地下水は,バングラデシュが社会経済的に発展していく上で非常に重要である.人口の97%に安全な飲料水を供給し,自給に十分な米を国内生産している現状は,地下水を有効利用できている二つの成功の証といえる.利用が容易で水質が良好であること,そして安価な開発を可能にした技術により,国中で地下水の取水が盛んとなり,過去30年にわたって取水量は増え続けた.この増加傾向は,これから数年先まで変化しないものと思われる.90%以上の飲料水と70%以上の灌概用水が,完新世の未固結堆積物と鮮新世のDupi Tila帯水層から供給されている.
国内の至る所で,地下水の利用を妨げる数多くの制約が存在する.推奨値を越える濃度のヒ素,過剰な鉄とマンガン,海岸部周辺及び内陸部の数箇所での高濃度塩化物,地下水位の低下,礫の存在,生物起源のメタンガスの存在,他の様々な汚染源による汚染といった要因が,バングラデシュ国内の地下水取水の主な制約となっている.

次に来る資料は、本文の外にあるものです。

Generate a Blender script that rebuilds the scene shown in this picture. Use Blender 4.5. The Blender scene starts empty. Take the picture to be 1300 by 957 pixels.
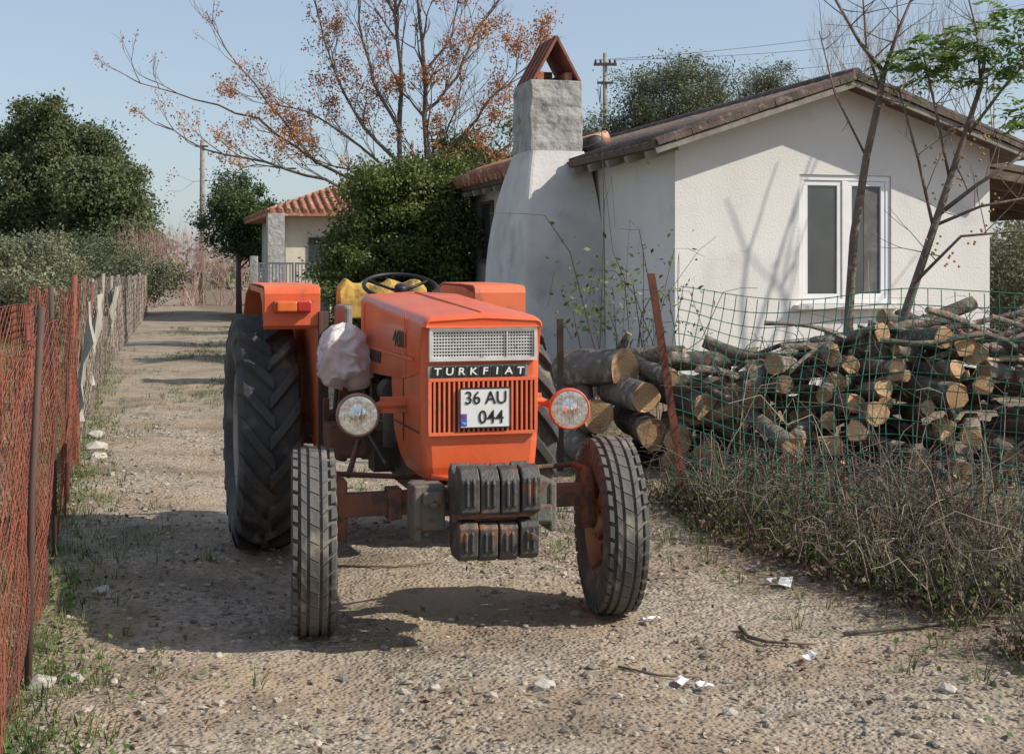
import bpy, math, random
import numpy as np
from mathutils import Vector, Matrix, noise, Euler
random.seed(7); rng=np.random.default_rng(7)
D=bpy.data; S=bpy.context.scene; COL=S.collection
R=random.uniform
# ---------------------------------------------------------------- helpers
def mat(name,c1,c2=None,scale=4,rough=.8,metal=0,bump=0,bscale=60,c3=None,s3=12,t3=.6,w3=.06,island=0,lo=.35,hi=.65,spec=.4,trans=0,coat=0,dust=None,dt=.5):
    m=D.materials.new(name); m.use_nodes=True; nt=m.node_tree; N=nt.nodes; L=nt.links
    b=N['Principled BSDF']; b.inputs['Roughness'].default_value=rough; b.inputs['Metallic'].default_value=metal
    b.inputs['Specular IOR Level'].default_value=spec
    if coat: b.inputs['Coat Weight'].default_value=coat; b.inputs['Coat Roughness'].default_value=.12
    tc=N.new('ShaderNodeTexCoord')
    def nz(s,det=6):
        n=N.new('ShaderNodeTexNoise'); n.inputs['Scale'].default_value=s; n.inputs['Detail'].default_value=det
        L.new(tc.outputs['Object'],n.inputs['Vector']); return n
    def ramp(src,a,bb,c=0,d=1):
        r=N.new('ShaderNodeMapRange'); r.inputs[1].default_value=a; r.inputs[2].default_value=bb; r.inputs[3].default_value=c; r.inputs[4].default_value=d; L.new(src,r.inputs[0]); return r.outputs[0]
    def mix(f,a,bb):
        x=N.new('ShaderNodeMix'); x.data_type='RGBA'
        L.new(f,x.inputs[0])
        for s_,i in ((a,6),(bb,7)):
            if isinstance(s_,(tuple,list)): x.inputs[i].default_value=(*s_,1)
            else: L.new(s_,x.inputs[i])
        return x.outputs[2]
    c2=c2 or tuple(v*.8 for v in c1)
    out=mix(ramp(nz(scale).outputs[0],lo,hi),c1,c2)
    if c3: out=mix(ramp(nz(s3,9).outputs[0],t3,t3+w3),out,c3)
    if dust: out=mix(ramp(nz(2.2,8).outputs[0],.38,.72,0,dt),out,dust)
    if island:
        g=N.new('ShaderNodeNewGeometry'); h=N.new('ShaderNodeHueSaturation')
        L.new(out,h.inputs['Color']); L.new(ramp(g.outputs['Random Per Island'],0,1,1-island,1+island),h.inputs['Value'])
        out=h.outputs[0]
    L.new(out,b.inputs['Base Color'])
    if bump:
        bp=N.new('ShaderNodeBump'); bp.inputs['Strength'].default_value=1; bp.inputs['Distance'].default_value=bump
        L.new(nz(bscale,8).outputs[0],bp.inputs['Height']); L.new(bp.outputs[0],b.inputs['Normal'])
    if trans:
        t=N.new('ShaderNodeBsdfTranslucent'); L.new(out,t.inputs[0]); ms=N.new('ShaderNodeMixShader'); ms.inputs[0].default_value=trans
        L.new(b.outputs[0],ms.inputs[1]); L.new(t.outputs[0],ms.inputs[2]); L.new(ms.outputs[0],N['Material Output'].inputs[0])
    return m
def finish(o,parent=None,label=None,cat=None,kind=None,group=None):
    COL.objects.link(o)
    if parent: o.parent=parent
    if label: o['label']=label
    if cat: o['category']=cat
    if kind: o['kind']=kind
    if group: o['group']=group
    return o
def empty(name,loc=(0,0,0),rz=0,parent=None,**k):
    o=D.objects.new(name,None); o.location=loc; o.rotation_euler=(0,0,rz); o.empty_display_size=.1
    return finish(o,parent,**k)
class MB:
    def __init__(s): s.v=[];s.f=[];s.m=[];s.s=[]
    def add(s,vs,fs,mi=0,sm=False):
        o=len(s.v); s.v+= [tuple(v) for v in vs]
        for f in fs: s.f.append(tuple(i+o for i in f)); s.m.append(mi); s.s.append(sm)
    def box(s,c,d,mi=0,rot=None,tx=1,ty=1):
        c=Vector(c); q=Euler(rot).to_matrix() if rot else Matrix.Identity(3)
        vs=[]
        for z in (-.5,.5):
            for x,y in ((-.5,-.5),(.5,-.5),(.5,.5),(-.5,.5)):
                k=(tx,ty) if z>0 else (1,1)
                vs.append(c+q@Vector((x*d[0]*k[0],y*d[1]*k[1],z*d[2])))
        s.add(vs,[(3,2,1,0),(4,5,6,7),(0,1,5,4),(1,2,6,5),(2,3,7,6),(3,0,4,7)],mi)
    def tube(s,pts,rs,n=8,mi=0,cap=True,sm=True,jit=0,capmi=None):
        pts=[Vector(p) for p in pts]
        if not isinstance(rs,(list,tuple)): rs=[rs]*len(pts)
        vs=[];prev=None
        for i,p in enumerate(pts):
            t=(pts[min(i+1,len(pts)-1)]-pts[max(i-1,0)])
            if t.length<1e-9: t=Vector((0,0,1))
            t.normalize()
            if prev is None:
                a=Vector((0,0,1)) if abs(t.z)<.9 else Vector((1,0,0)); u=t.cross(a).normalized()
            else:
                u=(prev-t*prev.dot(t)); 
                u=u.normalized() if u.length>1e-6 else t.orthogonal().normalized()
            prev=u; w=t.cross(u)
            for k in range(n):
                a=2*math.pi*k/n; r=rs[i]*(1+(R(-jit,jit) if jit else 0)); vs.append(p+u*math.cos(a)*r+w*math.sin(a)*r)
        fs=[]
        for i in range(len(pts)-1):
            for k in range(n):
                k2=(k+1)%n; fs.append((i*n+k,i*n+k2,(i+1)*n+k2,(i+1)*n+k))
        s.add(vs,fs,mi,sm)
        if cap:
            o=len(s.v)-len(vs); cm=mi if capmi is None else capmi
            s.f.append(tuple(o+k for k in reversed(range(n)))); s.m.append(cm); s.s.append(False)
            o2=o+(len(pts)-1)*n; s.f.append(tuple(o2+k for k in range(n))); s.m.append(cm); s.s.append(False)
    def lathe(s,prof,n=48,mi=0,sm=True,c=(0,0,0),axis='x'):
        vs=[]
        for x,r in prof:
            for k in range(n):
                a=2*math.pi*k/n; v=(x,r*math.cos(a),r*math.sin(a))
                if axis=='y': v=(v[1],v[0],v[2])
                if axis=='z': v=(v[1],v[2],v[0])
                vs.append((v[0]+c[0],v[1]+c[1],v[2]+c[2]))
        fs=[]
        for i in range(len(prof)-1):
            for k in range(n):
                k2=(k+1)%n; fs.append((i*n+k,i*n+k2,(i+1)*n+k2,(i+1)*n+k))
        s.add(vs,fs,mi,sm)
    def prism(s,poly,a,b,plane='yz',mi=0):
        n=len(poly)
        def P(u,v,w):
            return {'yz':(w,u,v),'xz':(u,w,v),'xy':(u,v,w)}[plane]
        vs=[P(u,v,a) for u,v in poly]+[P(u,v,b) for u,v in poly]
        fs=[tuple(reversed(range(n))),tuple(range(n,2*n))]+[(i,(i+1)%n,n+(i+1)%n,n+i) for i in range(n)]
        s.add(vs,fs,mi)
    def loft(s,secs,mi=0,sm=False,caps=True):
        n=len(secs[0]); vs=[v for q in secs for v in q]; fs=[]
        for i in range(len(secs)-1):
            for k in range(n): k2=(k+1)%n; fs.append((i*n+k,i*n+k2,(i+1)*n+k2,(i+1)*n+k))
        if caps: fs.append(tuple(reversed(range(n)))); fs.append(tuple((len(secs)-1)*n+k for k in range(n)))
        s.add(vs,fs,mi,sm)
    def obj(s,name,mats,parent=None,loc=None,rot=None,bevel=0,fix=True,**k):
        me=D.meshes.new(name); me.from_pydata(s.v,[],s.f)
        for m in (mats if isinstance(mats,(list,tuple)) else [mats]): me.materials.append(m)
        me.polygons.foreach_set('material_index',s.m); me.polygons.foreach_set('use_smooth',s.s); me.update()
        if fix and len(s.f)<60000:
            import bmesh
            bm=bmesh.new(); bm.from_mesh(me); bmesh.ops.recalc_face_normals(bm,faces=bm.faces); bm.to_mesh(me); bm.free()
        o=D.objects.new(name,me)
        if loc: o.location=loc
        if rot: o.rotation_euler=rot
        if bevel:
            b=o.modifiers.new('b','BEVEL'); b.width=bevel; b.segments=2; b.limit_method='ANGLE'; b.angle_limit=math.radians(40)
        return finish(o,parent,**k)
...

地下水に大きく依存しているにもかかわらず,地下水の管理は適切に行われていない.地下水の開発には多くの政府機関が関わっている.総合的な地下水管理を確実なものとするために,多くの戦略や政策も整っている.しかしながら,国の定める水質基準や地下水法のように鍵となる法体系が欠如していることが,政策を実行する上での制約となっている.国立の地下水開発・管理機構(National Groundwater Development and Management Authority)と,地下水研究に関するアジア国際センター(Asian/International Center for Groundwater Studies)が,国内の地下水開発を適切に確保するための非常に重要な機関である.現在の地下水に対する認識の欠如は克服されなければならない課題であり,持続可能な発展を可能にする総合的な水資源管理を実施するという目標を確実なものとするよう,人々に地下水へ積極的に関わってもらわねばならない.